Возможно, в пушкинских мемуарах нашлись бы добрые слова и о том, кто за ним ходил с 5 лет, — о «дядьке» Никите Козлове. Сказитель уровня Арины Родионовны, грамотный мужик, в некотором роде даже коллега Пушкина — автор баллады о Еруслане Лазаревиче. Откуда, собственно, и выросла впоследствии поэма «Руслан и Людмила» — если не вся, то уж бой богатыря с гигантской головой точно.
Выразил бы он благодарность отцу? Наверное, да. Хотя бы за воспитание хорошего вкуса. Это не только чтение детям пьес Мольера, что впоследствии даст нам «Каменного гостя» и «Скупого рыцаря». Это и русская литература с историей. Вот что говорил отец Пушкина: «В самом младенчестве он показал большое уважение к писателям. Не имея шести лет, он уже понимал, что Николай Михайлович Карамзин — не то что другие. Одним вечером Ник. Мих. был у меня, сидел долго, во всё время Александр, сидя против него, вслушивался в его разговоры и не спускал с него глаз».
Любимая «мамушка»
Что до бабушки, то Пушкин благодарил её и в стихах, например, в «Наперснице волшебной старины» или в стихотворении «Сон», где называл «мамушкой». Вот как о ней вспоминала московская барыня Елизавета Янькова: «Всем домом заведовала больше старуха Ганнибал, она также больше занималась и детьми: принимала к ним мамзелей и учителей и сама учила. Старший внук её Саша был большой увалень и дикарь... Иногда мы приедем, а он сидит в зале в углу, огорожен кругом стульями: что-нибудь накуролесил и за то оштрафован».

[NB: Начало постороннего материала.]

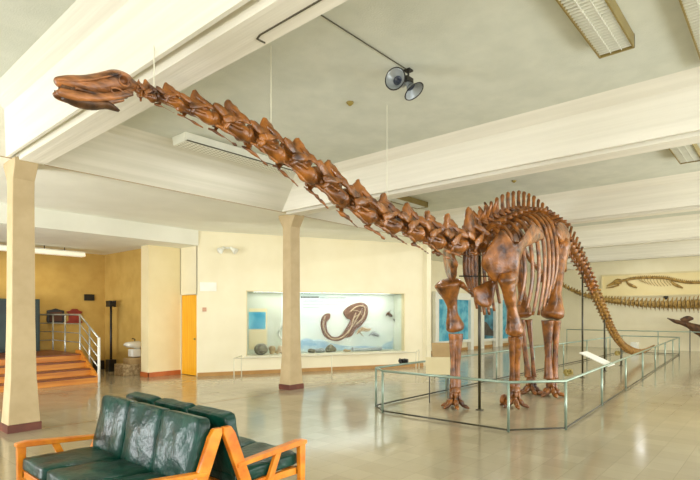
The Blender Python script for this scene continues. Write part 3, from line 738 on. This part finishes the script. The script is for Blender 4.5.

Прекрасному русскому языку Пушкин действительно обязан прежде всего ей, своей «мамушке» Марии Ганнибал. А вот «сидит в углу» — это уже по части матери, Надежды Осиповны. Именно она наказывала будущего поэта. Часто за нежелание гулять и вообще ходить пешком — Саша был полным, рыхлым и неповоротливым. Наказания, надо сказать, пошли впрок — потом Пушкин не просто полюбил ходить, а проделывал до 30 вёрст за день. При ходьбе сочинял стихи. По пути из Михайловского в Тригорское, например. Об этом говорил крестьянин, которому довелось стать свидетелем такого случая: «Раз это иду я по дороге в Михайловское, а он мне навстречу. Остановился вдруг, словно столбняк на него нашёл, ажно я испугался и смотрю: он вдруг почал так громко разговаривать промеж себя на разные голоса да руками всё так разводит, — совсем как тронувшийся». В Михайловском Пушкин сочинил более ста вещей, среди которых и «Я помню чудное мгновенье». Кто знает, может, именно здесь дало результат воспитание матери?